Saturday, November 16, 2013

My Essay for Disadvantages of Using Social Media for Recruiting

As organizations have sought to find ways to use social media, they have encountered the very difficult truth that it actually requires some skill, understanding and commitment to the medium.  Indeed, as companies use social media more in the process of recruiting, they consistently encounter serious unexpected difficulties.  Chief among these issues is that recruiters will often find and interact with many more disqualified individuals than qualified ones, so much so that finding excellent candidates via social media can seem like searching for a needle in a haystack. 

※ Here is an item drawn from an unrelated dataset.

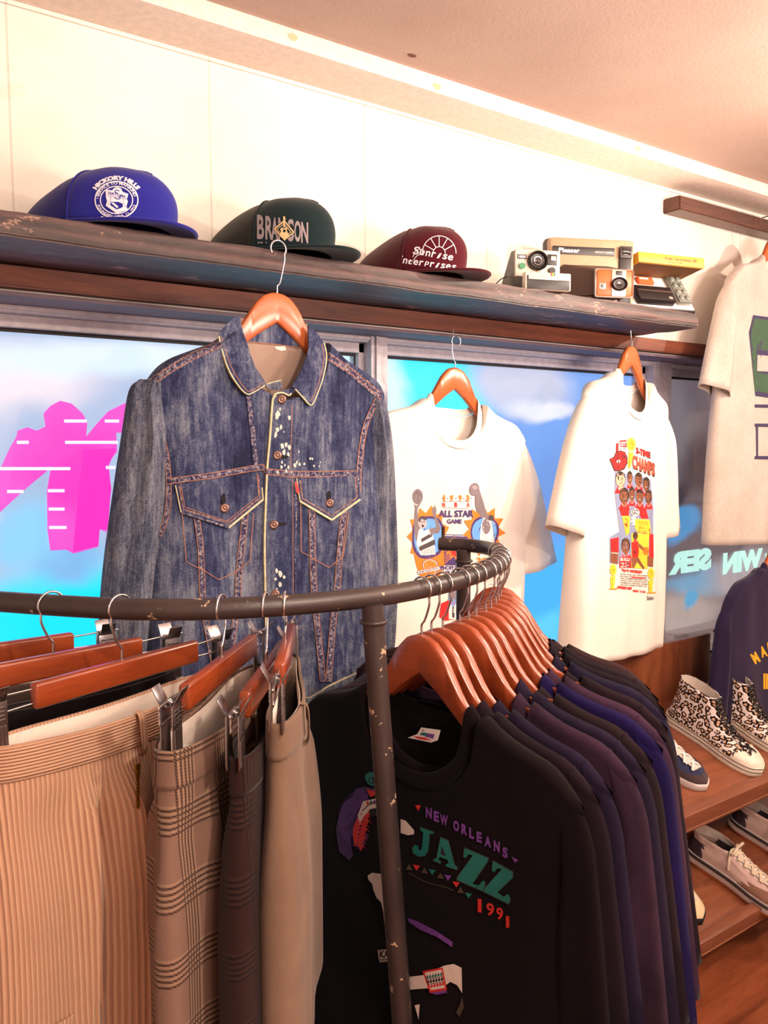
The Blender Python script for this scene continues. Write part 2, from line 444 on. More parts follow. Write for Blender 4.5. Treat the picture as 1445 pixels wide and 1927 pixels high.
def film(name, base, blobs, strength, gloss=0.1):
    t = NT(name); v = t.co()
    nz = t.n('ShaderNodeTexNoise'); nz.inputs['Scale'].default_value = 3.2; nz.inputs['Detail'].default_value = 3; t.put(nz.inputs['Vector'], v)
    w = t.n('ShaderNodeVectorMath'); w.operation = 'MULTIPLY_ADD'; t.put(w.inputs[0], nz.outputs['Color']); w.inputs[1].default_value = (0.22, 0, 0.18); t.put(w.inputs[2], v)
    col = base
    for x0, z0, rx, rz, c, hard in blobs:
        m1 = t.n('ShaderNodeVectorMath'); m1.operation = 'MULTIPLY_ADD'; t.put(m1.inputs[0], w.outputs[0])
        m1.inputs[1].default_value = (1 / rx, 0, 1 / rz); m1.inputs[2].default_value = (-(x0 + 0.11) / rx, 0, -(z0 + 0.09) / rz)
        ln = t.n('ShaderNodeVectorMath'); ln.operation = 'LENGTH'; t.put(ln.inputs[0], m1.outputs[0])
        mr = t.n('ShaderNodeMapRange'); mr.interpolation_type = 'SMOOTHSTEP'
        t.put(mr.inputs['Value'], t.math('MAXIMUM', t.math('MINIMUM', ln.outputs['Value'], 1.0 + hard), 1.0 - hard)); mr.inputs['From Min'].default_value = 1.0 + hard; mr.inputs['From Max'].default_value = 1.0 - hard
        col = t.mix(mr.outputs[0], col, c)
    t.put(t.b.inputs['Emission Color'], col); t.b.inputs['Emission Strength'].default_value = strength
    t.base(t.mix(0.85, col, (0.02, 0.02, 0.02))); t.set(gloss, 0, 0.5); return t.m
def q(px, py): p = onY(px, py, 0.17); return p.x, p.z
def B(px, py, rx, rz, c, hard=0.6): x, z = q(px, py); return (x, z, rx, rz, tuple(v * 1.0 for v in S(*c)), hard)
CYAN, BLUE, GREY = (24, 212, 250), (50, 130, 232), (160, 176, 204)
f1 = film('window_film_pink_side', S(*GREY), [
    B(60, 720, .16, .07, (214, 204, 216)), B(200, 680, .3, .05, (196, 214, 228)), B(150, 1230, .5, .19, CYAN, .35),
    B(120, 1060, .06, .05, (120, 170, 215), .5), B(60, 900, .06, .12, (150, 172, 200)), B(560, 1100, .4, .5, CYAN, .4), B(60, 1010, .09, .07, (130, 190, 225)), B(620, 690, .12, .06, (190, 225, 240))], 1.32)
f2 = film('window_film_blue_side', S(110, 150, 215), [  # a few pale blobs put faint glass reflections into the film colour
    B(800, 800, .25, .26, (60, 214, 248), .35), B(735, 760, .05, .2, (190, 215, 240), .5), B(980, 720, .22, .1, (176, 182, 205), .4), B(1020, 770, .15, .03, (206, 208, 220), .5),
    B(1060, 940, .24, .16, (104, 138, 200), .5), B(1030, 1120, .26, .16, (70, 165, 240), .5), B(1040, 1190, .16, .06, (90, 190, 245), .5), B(750, 1150, .1, .25, (90, 130, 225), .4), B(1085, 860, .1, .12, (120, 150, 205))], 1.32)
f3 = film('window_film_grey_side', S(112, 100, 108), [
    B(1260, 800, .14, .2, (138, 128, 134)), B(1320, 880, .12, .1, (74, 62, 70)), B(1290, 990, .13, .07, (80, 160, 222), .25), B(1290, 930, .05, .05, (70, 60, 70), .4), B(1262, 940, .05, .07, (96, 178, 232), .3),
    B(1320, 1100, .25, .05, (120, 176, 214), .5), B(1400, 1080, .25, .08, (182, 172, 178), .5), B(1290, 1160, .25, .08, (190, 174, 168), .5), B(1300, 1130, .05, .04, (90, 180, 230), .4), B(1285, 1210, .1, .03, (120, 150, 170), .4), B(1375, 1190, .1, .1, (150, 130, 140), .4)], 0.8)
for (a, b), m, nm in zip(panes, (f1, f2, f3), 'abc'):
    o = mk('window_film', [(a, 0.17, WZ0), (b, 0.17, WZ0), (b, 0.17, 1.84), (a, 0.17, 1.84), (a, 0.172, WZ0), (b, 0.172, WZ0), (b, 0.172, 1.84), (a, 0.172, 1.84)],
           [(0, 1, 2, 3), (7, 6, 5, 4), (0, 4, 5, 1), (1, 5, 6, 2), (2, 6, 7, 3), (3, 7, 4, 0)], m, bpy.data.objects['window_%d' % ('abc'.index(nm) + 1)])
    struct(o)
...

Part of the difficulty arises because job seekers know that recruiters and their employers will check their backgrounds on social media, which can in turn cause people to either alter their pages to present an inaccurate view of themselves or cause the job seeker to become less interested in the employers.  Additionally, the open and broad use of social media means that recruiters and perspective employers may encounter strangers on job posting pages whose purpose is to make some manner of mischief by, for example, perpetrating online predator intrusions.  Also, the openness of job boards may frighten job seekers who may not want it known that they are searching for new employment for fear of reprisals from their present employers.  Indeed, disloyalty is an oft-cited reason for people getting laid off.

Job-seekers have reason to fear that social media will provide an opportunity for employers to conduct unauthorized background checks.  However, such searches are easier for employers because it prevents them from having to constantly check with the listed references, and it also circumvents situations in which references do not have the legal right to provide certain kinds of information.  Since communications with references are typically carried out in a written format, the written documents can subject the references to potential legal litigation should the job applicant perform at a lower than expected rate.  In order to get around this, sometimes the recruiters can ask for references from outside of the list provided by the job applicant.  Not all the references will provide accurate descriptions about the job applicant, and not all of them are qualified to be references.

Unfortunately, using a job applicant’s personal social media page to perform a background check can violate the integrity of the applicant’s privacy.  If the job applicant gets rejected, they may have grounds to pursue a lawsuit for discriminating against them based on race, gender, religion, health, sexual orientation, or other characteristics that are irrevalent to the technical qualifications of the job.

Given the complexities of using social media to find employees, recruiters have to search for, invite and check out a great many applicants.  Under the guidelines governing equal opportunity, every applicant should have an equal chance to be screened.  Recruiters can grow weary from putting in the work to create, manage and maintain job board social media pages because it takes so much work to check, screen, and moderate all of the job applicants via a particular social media site.  Recruiters can spend more time on maintaining such sites than they do in actually selecting the best-qualified candidates.

Another problem that arises is that not all highly qualified job seekers use social media to apply for jobs.  Indeed, quite often superb candidates are not technologically savvy and they might not have the ability to present themselves online in a manner that attracts employer interests.  It is also possible that excellent candidates lack the time to engage online with the recruiters when they are so involved with their current jobs.  Their professional commitments can cause them to become silent or even to lose interest in the job openings. 

A job applicants’ savvy regarding their social media presence provides limited information about such individuals.  Indeed, recruiters and their employers can easily place too much emphasis on the contents on the job applicants’ social media pages, and in the course of doing so may unintentionally eliminate superb candidates.  So as to better understand job seekers, developing relationships with them online can take months, and it can be time consuming.  Even still, such commitment does not necessarily guarantee that the screening process produces the appropriate candidate.

In the end, it is not surprising that job recruiting will mean that difficulties such as this arise.  After all, despite all of its benefits, the Internet still remains rife with liars, identity thieves, privacy invaders, bullies, predators and antisocial personalities.  As such, those offering a job online will have to sort through all manner of people with dishonest intentions in order to find a true gem.  Moreover, negative interactions on social media can potentially turn away qualified job seekers from applying.

Recruiters and their employers should balance the use of social media with traditional methods for recruiting.  For example, announcing job fairs via social media allows for employers to meet job applicants in person and select out the right applicant for the second round of interviews.  The recruiters should become familiar or even affiliated with various professional associations in order to get acquainted with potential job seekers with the appropriate qualifications.  Additionally, employers should develop better employee referral programs in order to recruit candidates who already have professional relationships with their employees.  Recruiting through social media provides a tool that one can use –in conjunction with a range of other tools- to search for qualified candidates.  Indeed, this notion of using social media, not as the sole tool but as a single item within a bigger palate of tools, is vital to the success of recruiters.